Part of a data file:
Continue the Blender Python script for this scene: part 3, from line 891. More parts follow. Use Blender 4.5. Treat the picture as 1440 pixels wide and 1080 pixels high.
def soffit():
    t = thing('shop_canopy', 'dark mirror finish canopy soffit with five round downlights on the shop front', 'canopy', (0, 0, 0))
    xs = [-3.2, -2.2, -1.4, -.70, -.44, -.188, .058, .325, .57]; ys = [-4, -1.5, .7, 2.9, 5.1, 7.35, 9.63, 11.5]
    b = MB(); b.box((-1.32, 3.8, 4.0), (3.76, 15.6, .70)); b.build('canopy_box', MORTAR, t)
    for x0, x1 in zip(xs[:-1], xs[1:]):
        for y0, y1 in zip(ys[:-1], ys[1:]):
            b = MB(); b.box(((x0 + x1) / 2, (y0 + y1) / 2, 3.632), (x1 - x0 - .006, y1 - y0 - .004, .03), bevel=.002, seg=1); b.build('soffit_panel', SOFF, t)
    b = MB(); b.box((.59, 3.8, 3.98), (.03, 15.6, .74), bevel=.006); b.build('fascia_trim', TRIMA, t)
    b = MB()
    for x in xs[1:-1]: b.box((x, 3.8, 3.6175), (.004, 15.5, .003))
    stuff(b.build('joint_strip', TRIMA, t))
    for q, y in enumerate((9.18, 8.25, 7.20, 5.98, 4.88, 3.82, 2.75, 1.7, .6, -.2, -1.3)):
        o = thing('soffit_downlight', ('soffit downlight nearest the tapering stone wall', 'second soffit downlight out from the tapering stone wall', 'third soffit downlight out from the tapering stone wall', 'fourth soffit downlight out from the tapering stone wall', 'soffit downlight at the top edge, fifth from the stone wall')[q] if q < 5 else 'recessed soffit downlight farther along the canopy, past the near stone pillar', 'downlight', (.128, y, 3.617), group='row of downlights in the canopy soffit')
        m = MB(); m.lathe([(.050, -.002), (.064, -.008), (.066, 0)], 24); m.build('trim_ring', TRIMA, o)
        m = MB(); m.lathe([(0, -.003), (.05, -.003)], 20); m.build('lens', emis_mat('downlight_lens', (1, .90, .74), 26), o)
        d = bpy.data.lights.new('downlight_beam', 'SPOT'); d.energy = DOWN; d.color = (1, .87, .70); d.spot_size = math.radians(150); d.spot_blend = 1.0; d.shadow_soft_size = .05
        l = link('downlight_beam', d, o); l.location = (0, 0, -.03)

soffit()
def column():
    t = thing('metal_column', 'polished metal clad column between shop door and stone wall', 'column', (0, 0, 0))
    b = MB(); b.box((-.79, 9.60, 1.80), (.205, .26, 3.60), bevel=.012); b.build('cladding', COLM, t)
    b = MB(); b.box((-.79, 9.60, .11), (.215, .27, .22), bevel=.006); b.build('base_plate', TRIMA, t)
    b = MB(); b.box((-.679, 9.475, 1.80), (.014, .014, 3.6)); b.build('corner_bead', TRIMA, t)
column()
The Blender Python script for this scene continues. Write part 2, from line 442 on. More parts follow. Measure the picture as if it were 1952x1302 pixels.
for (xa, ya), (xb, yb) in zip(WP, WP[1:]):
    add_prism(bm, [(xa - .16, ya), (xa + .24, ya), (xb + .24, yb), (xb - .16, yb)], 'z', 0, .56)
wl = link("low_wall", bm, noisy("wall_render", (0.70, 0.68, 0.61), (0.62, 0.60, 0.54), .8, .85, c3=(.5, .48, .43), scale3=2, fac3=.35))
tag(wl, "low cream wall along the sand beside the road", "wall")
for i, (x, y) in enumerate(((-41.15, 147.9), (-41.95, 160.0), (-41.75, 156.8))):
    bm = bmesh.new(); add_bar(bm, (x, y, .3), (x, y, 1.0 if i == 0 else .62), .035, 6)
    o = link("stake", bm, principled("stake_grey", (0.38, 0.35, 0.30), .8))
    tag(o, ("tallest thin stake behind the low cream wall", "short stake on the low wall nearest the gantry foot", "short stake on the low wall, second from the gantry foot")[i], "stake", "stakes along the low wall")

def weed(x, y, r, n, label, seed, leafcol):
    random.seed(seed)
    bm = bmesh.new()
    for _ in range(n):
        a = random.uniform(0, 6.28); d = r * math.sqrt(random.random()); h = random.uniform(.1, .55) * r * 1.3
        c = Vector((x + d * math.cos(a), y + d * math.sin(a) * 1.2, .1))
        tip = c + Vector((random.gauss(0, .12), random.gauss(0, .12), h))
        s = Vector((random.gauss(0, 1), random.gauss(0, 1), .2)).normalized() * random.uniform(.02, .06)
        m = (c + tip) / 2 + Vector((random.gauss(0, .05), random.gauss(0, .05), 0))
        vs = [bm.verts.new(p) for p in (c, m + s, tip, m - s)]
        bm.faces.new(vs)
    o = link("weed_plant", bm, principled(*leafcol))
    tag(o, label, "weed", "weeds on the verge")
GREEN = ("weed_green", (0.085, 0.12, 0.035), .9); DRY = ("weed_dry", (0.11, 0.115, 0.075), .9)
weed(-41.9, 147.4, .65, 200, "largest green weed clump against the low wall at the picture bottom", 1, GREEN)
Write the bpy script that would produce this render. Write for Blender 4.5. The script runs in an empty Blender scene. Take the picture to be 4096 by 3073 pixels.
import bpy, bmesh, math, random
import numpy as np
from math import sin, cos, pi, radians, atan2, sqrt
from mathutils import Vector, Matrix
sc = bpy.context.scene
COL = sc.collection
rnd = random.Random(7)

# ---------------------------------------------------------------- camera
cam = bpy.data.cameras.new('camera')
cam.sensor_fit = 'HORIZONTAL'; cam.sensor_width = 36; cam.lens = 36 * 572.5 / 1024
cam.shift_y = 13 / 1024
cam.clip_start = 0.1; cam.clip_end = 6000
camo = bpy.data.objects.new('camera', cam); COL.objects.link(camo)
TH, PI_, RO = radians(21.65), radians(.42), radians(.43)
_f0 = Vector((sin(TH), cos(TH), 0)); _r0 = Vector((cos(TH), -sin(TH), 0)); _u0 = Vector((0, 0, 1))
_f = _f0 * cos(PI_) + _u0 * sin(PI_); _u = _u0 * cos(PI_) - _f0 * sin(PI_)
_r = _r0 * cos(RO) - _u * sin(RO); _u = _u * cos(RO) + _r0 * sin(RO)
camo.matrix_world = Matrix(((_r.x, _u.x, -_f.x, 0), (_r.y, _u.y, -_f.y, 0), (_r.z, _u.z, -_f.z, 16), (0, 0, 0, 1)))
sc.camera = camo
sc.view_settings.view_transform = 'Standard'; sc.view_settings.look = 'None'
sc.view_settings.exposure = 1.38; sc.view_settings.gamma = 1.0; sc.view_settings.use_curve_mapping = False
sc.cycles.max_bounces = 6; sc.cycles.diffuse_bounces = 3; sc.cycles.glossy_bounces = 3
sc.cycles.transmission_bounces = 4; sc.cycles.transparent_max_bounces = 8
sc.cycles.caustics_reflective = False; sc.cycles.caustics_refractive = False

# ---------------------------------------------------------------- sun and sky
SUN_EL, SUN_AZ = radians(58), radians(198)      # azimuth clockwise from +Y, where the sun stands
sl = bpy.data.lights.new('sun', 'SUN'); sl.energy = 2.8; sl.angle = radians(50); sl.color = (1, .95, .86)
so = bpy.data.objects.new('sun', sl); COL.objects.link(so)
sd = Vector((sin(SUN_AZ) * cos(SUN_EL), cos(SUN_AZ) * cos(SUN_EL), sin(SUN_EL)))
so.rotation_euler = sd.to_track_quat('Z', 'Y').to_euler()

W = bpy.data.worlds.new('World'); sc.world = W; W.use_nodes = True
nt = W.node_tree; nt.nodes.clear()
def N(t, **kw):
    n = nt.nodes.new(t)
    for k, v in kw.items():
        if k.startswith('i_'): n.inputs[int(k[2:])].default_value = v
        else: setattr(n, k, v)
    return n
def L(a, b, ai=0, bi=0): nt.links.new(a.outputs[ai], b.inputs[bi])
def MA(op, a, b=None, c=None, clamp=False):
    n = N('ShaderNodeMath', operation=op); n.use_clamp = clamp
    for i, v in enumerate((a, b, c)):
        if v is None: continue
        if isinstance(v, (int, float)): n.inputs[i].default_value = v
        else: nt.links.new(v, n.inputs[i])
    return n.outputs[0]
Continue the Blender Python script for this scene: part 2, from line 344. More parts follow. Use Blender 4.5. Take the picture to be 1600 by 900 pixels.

▶ _CHALLENGE_: Return nothing but the lines running from the line with "Write the bpy" through the line with "rnd = random.Random(7)", exactly as they appear.

▶ _RESULT_:
Write the bpy script that would produce this render. Write for Blender 4.5. The script runs in an empty Blender scene. Take the picture to be 4096 by 3073 pixels.
import bpy, bmesh, math, random
import numpy as np
from math import sin, cos, pi, radians, atan2, sqrt
from mathutils import Vector, Matrix
sc = bpy.context.scene
COL = sc.collection
rnd = random.Random(7)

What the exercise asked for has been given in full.